:: What you will do ::
Reproduce the lines of the material exactly, excluding every image.

:: Data shown ::
↓↓↓
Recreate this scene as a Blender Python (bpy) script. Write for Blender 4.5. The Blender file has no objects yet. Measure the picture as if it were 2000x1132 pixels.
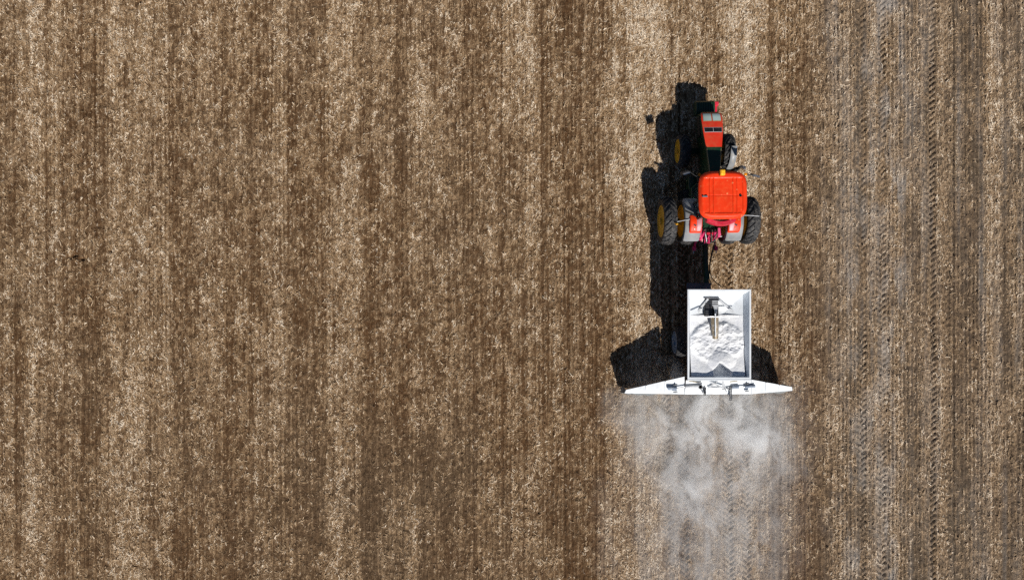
import bpy, bmesh, math, random
import numpy as np
from mathutils import Vector, Matrix

# ------------------------------------------------------------------ camera, sky, sun, exposure
scene = bpy.context.scene
COL = scene.collection
CAM_H = 27.5
cam_data = bpy.data.cameras.new("drone_camera")
cam_data.lens = 24.0; cam_data.sensor_width = 36.0; cam_data.sensor_fit = 'HORIZONTAL'
cam_data.clip_start = 0.1; cam_data.clip_end = 3000.0
cam = bpy.data.objects.new("drone_camera", cam_data)
cam.location = (0, 0, CAM_H)            # looks straight down, image top = +Y
COL.objects.link(cam)
scene.camera = cam

SUN_DIR = Vector((0.33, -1.035, 1.0)).normalized()      # towards the sun
world = bpy.data.worlds.new("World")
scene.world = world
world.use_nodes = True
wnt = world.node_tree
sky = wnt.nodes.new("ShaderNodeTexSky")
sky.sky_type = 'NISHITA'; sky.sun_disc = False
sky.sun_elevation = math.asin(SUN_DIR.z)
sky.altitude = 900.0; sky.air_density = 0.8; sky.dust_density = 0.2
sky.sun_rotation = math.atan2(SUN_DIR.x, SUN_DIR.y)
wnt.links.new(sky.outputs[0], wnt.nodes["Background"].inputs[0])
wnt.nodes["Background"].inputs[1].default_value = 0.05

sun_data = bpy.data.lights.new("sun", 'SUN')
sun_data.energy = 5.0; sun_data.angle = math.radians(0.53); sun_data.color = (1.0, 0.95, 0.88)
sun = bpy.data.objects.new("sun", sun_data)
sun.rotation_euler = SUN_DIR.to_track_quat('Z', 'Y').to_euler()
sun.location = (10, -30, 30)
COL.objects.link(sun)

vs = scene.view_settings
vs.view_transform = 'Standard'; vs.look = 'None'; vs.exposure = 0.0; vs.gamma = 1.0
vs.use_curve_mapping = False
scene.render.engine = 'CYCLES'
scene.cycles.use_denoising = False
scene.cycles.max_bounces = 8; scene.cycles.diffuse_bounces = 3; scene.cycles.glossy_bounces = 3
scene.cycles.use_adaptive_sampling = False
scene.cycles.volume_bounces = 6
scene.cycles.volume_step_rate = 0.5
scene.render.filter_size = 1.0

rng = np.random.default_rng(7)
random.seed(7)

def at(px, py, h):
    """ground-plan point of something seen at photo pixel (px, py) that is h metres up"""
    s = 1.5 / 2000 * (CAM_H - h)
    return Vector(((px - 1000) * s, (566 - py) * s, h))

# ------------------------------------------------------------------ node helpers
def new_mat(name):
    m = bpy.data.materials.new(name); m.use_nodes = True
    nt = m.node_tree
    return m, nt, nt.nodes["Principled BSDF"]
def N(nt, t, **kw):
    n = nt.nodes.new(t)
    for k, v in kw.items(): setattr(n, k, v)
    return n
def L(nt, a, b): nt.links.new(a, b)
def val(nt, op, a, b=None, clamp=False):
    n = N(nt, "ShaderNodeMath", operation=op); n.use_clamp = clamp
    for i, v in enumerate((a, b)):
        if v is None: continue
        if isinstance(v, (int, float)): n.inputs[i].default_value = v
        else: L(nt, v, n.inputs[i])
    return n.outputs[0]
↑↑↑
:: Solution to the exercise ::
Recreate this scene as a Blender Python (bpy) script. Write for Blender 4.5. The Blender file has no objects yet. Measure the picture as if it were 2000x1132 pixels.
import bpy, bmesh, math, random
import numpy as np
from mathutils import Vector, Matrix

# ------------------------------------------------------------------ camera, sky, sun, exposure
scene = bpy.context.scene
COL = scene.collection
CAM_H = 27.5
cam_data = bpy.data.cameras.new("drone_camera")
cam_data.lens = 24.0; cam_data.sensor_width = 36.0; cam_data.sensor_fit = 'HORIZONTAL'
cam_data.clip_start = 0.1; cam_data.clip_end = 3000.0
cam = bpy.data.objects.new("drone_camera", cam_data)
cam.location = (0, 0, CAM_H)            # looks straight down, image top = +Y
COL.objects.link(cam)
scene.camera = cam

SUN_DIR = Vector((0.33, -1.035, 1.0)).normalized()      # towards the sun
world = bpy.data.worlds.new("World")
scene.world = world
world.use_nodes = True
wnt = world.node_tree
sky = wnt.nodes.new("ShaderNodeTexSky")
sky.sky_type = 'NISHITA'; sky.sun_disc = False
sky.sun_elevation = math.asin(SUN_DIR.z)
sky.altitude = 900.0; sky.air_density = 0.8; sky.dust_density = 0.2
sky.sun_rotation = math.atan2(SUN_DIR.x, SUN_DIR.y)
wnt.links.new(sky.outputs[0], wnt.nodes["Background"].inputs[0])
wnt.nodes["Background"].inputs[1].default_value = 0.05

sun_data = bpy.data.lights.new("sun", 'SUN')
sun_data.energy = 5.0; sun_data.angle = math.radians(0.53); sun_data.color = (1.0, 0.95, 0.88)
sun = bpy.data.objects.new("sun", sun_data)
sun.rotation_euler = SUN_DIR.to_track_quat('Z', 'Y').to_euler()
sun.location = (10, -30, 30)
COL.objects.link(sun)

vs = scene.view_settings
vs.view_transform = 'Standard'; vs.look = 'None'; vs.exposure = 0.0; vs.gamma = 1.0
vs.use_curve_mapping = False
scene.render.engine = 'CYCLES'
scene.cycles.use_denoising = False
scene.cycles.max_bounces = 8; scene.cycles.diffuse_bounces = 3; scene.cycles.glossy_bounces = 3
scene.cycles.use_adaptive_sampling = False
scene.cycles.volume_bounces = 6
scene.cycles.volume_step_rate = 0.5
scene.render.filter_size = 1.0

rng = np.random.default_rng(7)
random.seed(7)

def at(px, py, h):
    """ground-plan point of something seen at photo pixel (px, py) that is h metres up"""
    s = 1.5 / 2000 * (CAM_H - h)
    return Vector(((px - 1000) * s, (566 - py) * s, h))

# ------------------------------------------------------------------ node helpers
def new_mat(name):
    m = bpy.data.materials.new(name); m.use_nodes = True
    nt = m.node_tree
    return m, nt, nt.nodes["Principled BSDF"]
def N(nt, t, **kw):
    n = nt.nodes.new(t)
    for k, v in kw.items(): setattr(n, k, v)
    return n
def L(nt, a, b): nt.links.new(a, b)
def val(nt, op, a, b=None, clamp=False):
    n = N(nt, "ShaderNodeMath", operation=op); n.use_clamp = clamp
    for i, v in enumerate((a, b)):
        if v is None: continue
        if isinstance(v, (int, float)): n.inputs[i].default_value = v
        else: L(nt, v, n.inputs[i])
    return n.outputs[0]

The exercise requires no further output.